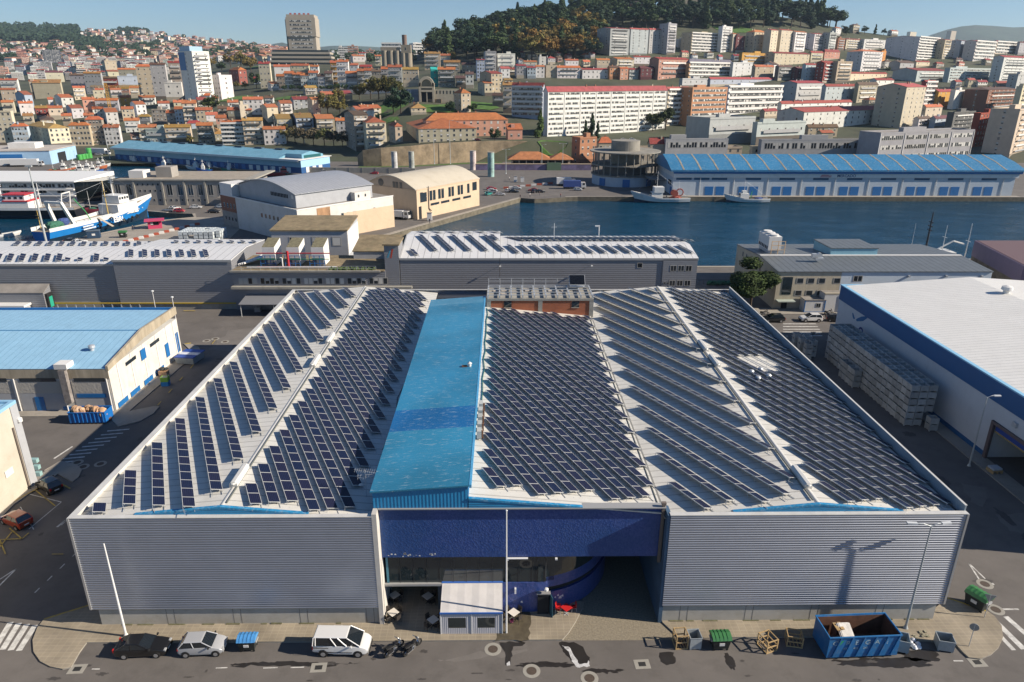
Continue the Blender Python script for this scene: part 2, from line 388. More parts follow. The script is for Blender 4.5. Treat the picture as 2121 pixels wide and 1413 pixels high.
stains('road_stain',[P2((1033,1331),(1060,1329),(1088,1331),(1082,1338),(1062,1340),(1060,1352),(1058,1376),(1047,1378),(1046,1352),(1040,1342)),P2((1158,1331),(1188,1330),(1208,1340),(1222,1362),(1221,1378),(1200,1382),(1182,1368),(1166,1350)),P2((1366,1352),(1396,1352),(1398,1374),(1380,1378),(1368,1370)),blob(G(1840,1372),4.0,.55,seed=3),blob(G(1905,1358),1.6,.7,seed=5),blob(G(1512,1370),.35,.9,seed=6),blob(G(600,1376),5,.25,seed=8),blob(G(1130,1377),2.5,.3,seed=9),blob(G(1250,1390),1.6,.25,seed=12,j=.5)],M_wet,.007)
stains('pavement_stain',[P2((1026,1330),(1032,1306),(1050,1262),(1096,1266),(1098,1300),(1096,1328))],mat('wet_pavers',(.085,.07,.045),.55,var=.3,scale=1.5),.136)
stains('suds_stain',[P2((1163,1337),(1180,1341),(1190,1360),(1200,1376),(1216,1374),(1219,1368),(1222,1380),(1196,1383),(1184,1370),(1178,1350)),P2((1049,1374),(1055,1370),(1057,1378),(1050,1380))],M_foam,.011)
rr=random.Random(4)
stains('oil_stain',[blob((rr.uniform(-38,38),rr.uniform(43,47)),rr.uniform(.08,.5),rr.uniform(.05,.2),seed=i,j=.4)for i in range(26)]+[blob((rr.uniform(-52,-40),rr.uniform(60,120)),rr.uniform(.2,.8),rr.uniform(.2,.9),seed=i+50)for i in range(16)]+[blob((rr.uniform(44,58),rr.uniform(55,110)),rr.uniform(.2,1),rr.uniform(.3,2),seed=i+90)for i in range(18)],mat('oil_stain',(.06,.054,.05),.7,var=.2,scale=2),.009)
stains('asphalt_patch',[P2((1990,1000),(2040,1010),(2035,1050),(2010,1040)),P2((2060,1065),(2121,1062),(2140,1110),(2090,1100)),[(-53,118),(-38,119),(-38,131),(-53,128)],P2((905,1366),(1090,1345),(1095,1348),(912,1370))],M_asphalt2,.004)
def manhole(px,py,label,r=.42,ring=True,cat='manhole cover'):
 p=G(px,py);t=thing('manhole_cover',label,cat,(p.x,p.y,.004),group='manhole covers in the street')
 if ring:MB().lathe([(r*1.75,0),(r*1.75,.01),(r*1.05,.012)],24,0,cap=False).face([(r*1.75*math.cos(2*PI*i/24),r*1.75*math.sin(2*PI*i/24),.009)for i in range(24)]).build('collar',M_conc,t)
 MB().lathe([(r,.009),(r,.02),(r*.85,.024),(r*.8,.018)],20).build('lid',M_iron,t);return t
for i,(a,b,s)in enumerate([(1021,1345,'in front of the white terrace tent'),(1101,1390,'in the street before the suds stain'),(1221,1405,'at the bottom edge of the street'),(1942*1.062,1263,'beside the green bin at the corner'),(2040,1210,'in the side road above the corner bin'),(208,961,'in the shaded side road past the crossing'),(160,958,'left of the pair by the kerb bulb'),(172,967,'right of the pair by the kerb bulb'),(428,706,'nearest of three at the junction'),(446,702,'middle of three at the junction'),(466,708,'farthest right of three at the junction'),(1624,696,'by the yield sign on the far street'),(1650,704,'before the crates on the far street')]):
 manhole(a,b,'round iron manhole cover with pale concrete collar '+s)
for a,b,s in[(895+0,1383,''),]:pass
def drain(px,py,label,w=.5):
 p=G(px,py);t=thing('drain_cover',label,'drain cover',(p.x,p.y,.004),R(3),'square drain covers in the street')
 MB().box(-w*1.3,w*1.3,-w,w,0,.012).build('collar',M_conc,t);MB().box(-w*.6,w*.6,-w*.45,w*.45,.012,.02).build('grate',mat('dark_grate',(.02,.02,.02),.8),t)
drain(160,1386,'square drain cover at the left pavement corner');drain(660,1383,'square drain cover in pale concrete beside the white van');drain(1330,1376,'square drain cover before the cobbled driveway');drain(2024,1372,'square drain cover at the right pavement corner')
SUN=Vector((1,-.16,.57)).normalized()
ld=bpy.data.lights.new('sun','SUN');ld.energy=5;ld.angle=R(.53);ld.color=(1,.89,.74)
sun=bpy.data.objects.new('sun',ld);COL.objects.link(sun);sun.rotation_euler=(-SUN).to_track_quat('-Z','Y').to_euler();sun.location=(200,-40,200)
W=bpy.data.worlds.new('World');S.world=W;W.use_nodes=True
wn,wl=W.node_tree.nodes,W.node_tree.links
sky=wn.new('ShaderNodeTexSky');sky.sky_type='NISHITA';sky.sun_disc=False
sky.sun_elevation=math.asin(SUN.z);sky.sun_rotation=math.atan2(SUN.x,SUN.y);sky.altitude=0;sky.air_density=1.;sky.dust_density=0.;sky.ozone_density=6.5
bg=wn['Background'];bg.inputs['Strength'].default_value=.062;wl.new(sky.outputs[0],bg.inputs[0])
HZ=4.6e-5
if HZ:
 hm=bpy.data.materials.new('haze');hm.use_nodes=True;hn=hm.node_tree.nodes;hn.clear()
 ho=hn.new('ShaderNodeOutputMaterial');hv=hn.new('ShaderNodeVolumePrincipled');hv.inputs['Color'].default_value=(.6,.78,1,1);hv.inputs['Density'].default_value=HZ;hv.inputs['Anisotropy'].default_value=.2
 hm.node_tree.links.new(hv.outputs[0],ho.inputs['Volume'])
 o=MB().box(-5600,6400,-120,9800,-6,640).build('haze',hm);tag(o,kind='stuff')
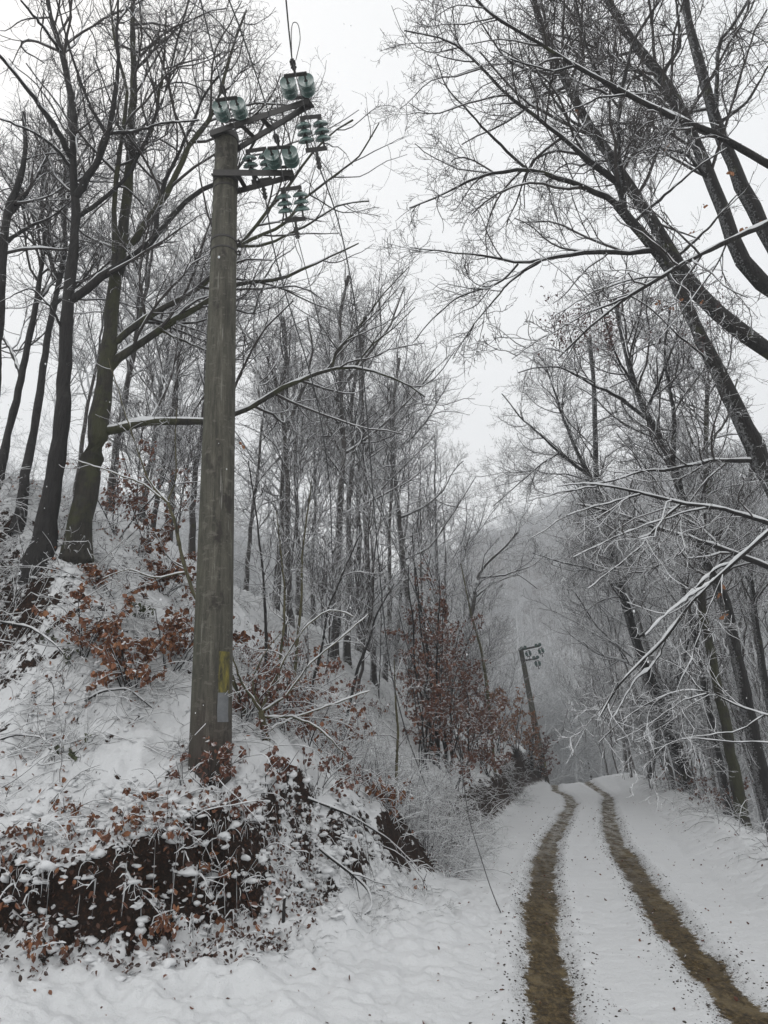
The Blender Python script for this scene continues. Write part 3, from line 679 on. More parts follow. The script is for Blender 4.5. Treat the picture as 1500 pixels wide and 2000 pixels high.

[PROBLEM STATEMENT]: Transcribe every line in the entries above, taking out only the images.

[SOLUTION TO THE PROBLEM]:
Continue the Blender Python script for this scene: part 2, from line 388. More parts follow. The script is for Blender 4.5. Treat the picture as 2121 pixels wide and 1413 pixels high.
stains('road_stain',[P2((1033,1331),(1060,1329),(1088,1331),(1082,1338),(1062,1340),(1060,1352),(1058,1376),(1047,1378),(1046,1352),(1040,1342)),P2((1158,1331),(1188,1330),(1208,1340),(1222,1362),(1221,1378),(1200,1382),(1182,1368),(1166,1350)),P2((1366,1352),(1396,1352),(1398,1374),(1380,1378),(1368,1370)),blob(G(1840,1372),4.0,.55,seed=3),blob(G(1905,1358),1.6,.7,seed=5),blob(G(1512,1370),.35,.9,seed=6),blob(G(600,1376),5,.25,seed=8),blob(G(1130,1377),2.5,.3,seed=9),blob(G(1250,1390),1.6,.25,seed=12,j=.5)],M_wet,.007)
stains('pavement_stain',[P2((1026,1330),(1032,1306),(1050,1262),(1096,1266),(1098,1300),(1096,1328))],mat('wet_pavers',(.085,.07,.045),.55,var=.3,scale=1.5),.136)
stains('suds_stain',[P2((1163,1337),(1180,1341),(1190,1360),(1200,1376),(1216,1374),(1219,1368),(1222,1380),(1196,1383),(1184,1370),(1178,1350)),P2((1049,1374),(1055,1370),(1057,1378),(1050,1380))],M_foam,.011)
rr=random.Random(4)
stains('oil_stain',[blob((rr.uniform(-38,38),rr.uniform(43,47)),rr.uniform(.08,.5),rr.uniform(.05,.2),seed=i,j=.4)for i in range(26)]+[blob((rr.uniform(-52,-40),rr.uniform(60,120)),rr.uniform(.2,.8),rr.uniform(.2,.9),seed=i+50)for i in range(16)]+[blob((rr.uniform(44,58),rr.uniform(55,110)),rr.uniform(.2,1),rr.uniform(.3,2),seed=i+90)for i in range(18)],mat('oil_stain',(.06,.054,.05),.7,var=.2,scale=2),.009)
stains('asphalt_patch',[P2((1990,1000),(2040,1010),(2035,1050),(2010,1040)),P2((2060,1065),(2121,1062),(2140,1110),(2090,1100)),[(-53,118),(-38,119),(-38,131),(-53,128)],P2((905,1366),(1090,1345),(1095,1348),(912,1370))],M_asphalt2,.004)
def manhole(px,py,label,r=.42,ring=True,cat='manhole cover'):
 p=G(px,py);t=thing('manhole_cover',label,cat,(p.x,p.y,.004),group='manhole covers in the street')
 if ring:MB().lathe([(r*1.75,0),(r*1.75,.01),(r*1.05,.012)],24,0,cap=False).face([(r*1.75*math.cos(2*PI*i/24),r*1.75*math.sin(2*PI*i/24),.009)for i in range(24)]).build('collar',M_conc,t)
 MB().lathe([(r,.009),(r,.02),(r*.85,.024),(r*.8,.018)],20).build('lid',M_iron,t);return t
for i,(a,b,s)in enumerate([(1021,1345,'in front of the white terrace tent'),(1101,1390,'in the street before the suds stain'),(1221,1405,'at the bottom edge of the street'),(1942*1.062,1263,'beside the green bin at the corner'),(2040,1210,'in the side road above the corner bin'),(208,961,'in the shaded side road past the crossing'),(160,958,'left of the pair by the kerb bulb'),(172,967,'right of the pair by the kerb bulb'),(428,706,'nearest of three at the junction'),(446,702,'middle of three at the junction'),(466,708,'farthest right of three at the junction'),(1624,696,'by the yield sign on the far street'),(1650,704,'before the crates on the far street')]):
 manhole(a,b,'round iron manhole cover with pale concrete collar '+s)
for a,b,s in[(895+0,1383,''),]:pass
def drain(px,py,label,w=.5):
 p=G(px,py);t=thing('drain_cover',label,'drain cover',(p.x,p.y,.004),R(3),'square drain covers in the street')
 MB().box(-w*1.3,w*1.3,-w,w,0,.012).build('collar',M_conc,t);MB().box(-w*.6,w*.6,-w*.45,w*.45,.012,.02).build('grate',mat('dark_grate',(.02,.02,.02),.8),t)
drain(160,1386,'square drain cover at the left pavement corner');drain(660,1383,'square drain cover in pale concrete beside the white van');drain(1330,1376,'square drain cover before the cobbled driveway');drain(2024,1372,'square drain cover at the right pavement corner')
SUN=Vector((1,-.16,.57)).normalized()
ld=bpy.data.lights.new('sun','SUN');ld.energy=5;ld.angle=R(.53);ld.color=(1,.89,.74)
sun=bpy.data.objects.new('sun',ld);COL.objects.link(sun);sun.rotation_euler=(-SUN).to_track_quat('-Z','Y').to_euler();sun.location=(200,-40,200)
W=bpy.data.worlds.new('World');S.world=W;W.use_nodes=True
wn,wl=W.node_tree.nodes,W.node_tree.links
sky=wn.new('ShaderNodeTexSky');sky.sky_type='NISHITA';sky.sun_disc=False
sky.sun_elevation=math.asin(SUN.z);sky.sun_rotation=math.atan2(SUN.x,SUN.y);sky.altitude=0;sky.air_density=1.;sky.dust_density=0.;sky.ozone_density=6.5
bg=wn['Background'];bg.inputs['Strength'].default_value=.062;wl.new(sky.outputs[0],bg.inputs[0])
HZ=4.6e-5
if HZ:
 hm=bpy.data.materials.new('haze');hm.use_nodes=True;hn=hm.node_tree.nodes;hn.clear()
 ho=hn.new('ShaderNodeOutputMaterial');hv=hn.new('ShaderNodeVolumePrincipled');hv.inputs['Color'].default_value=(.6,.78,1,1);hv.inputs['Density'].default_value=HZ;hv.inputs['Anisotropy'].default_value=.2
 hm.node_tree.links.new(hv.outputs[0],ho.inputs['Volume'])
 o=MB().box(-5600,6400,-120,9800,-6,640).build('haze',hm);tag(o,kind='stuff')
The Blender Python script for this scene continues. Write part 3, from line 679 on. More parts follow. The script is for Blender 4.5. Treat the picture as 1500 pixels wide and 2000 pixels high.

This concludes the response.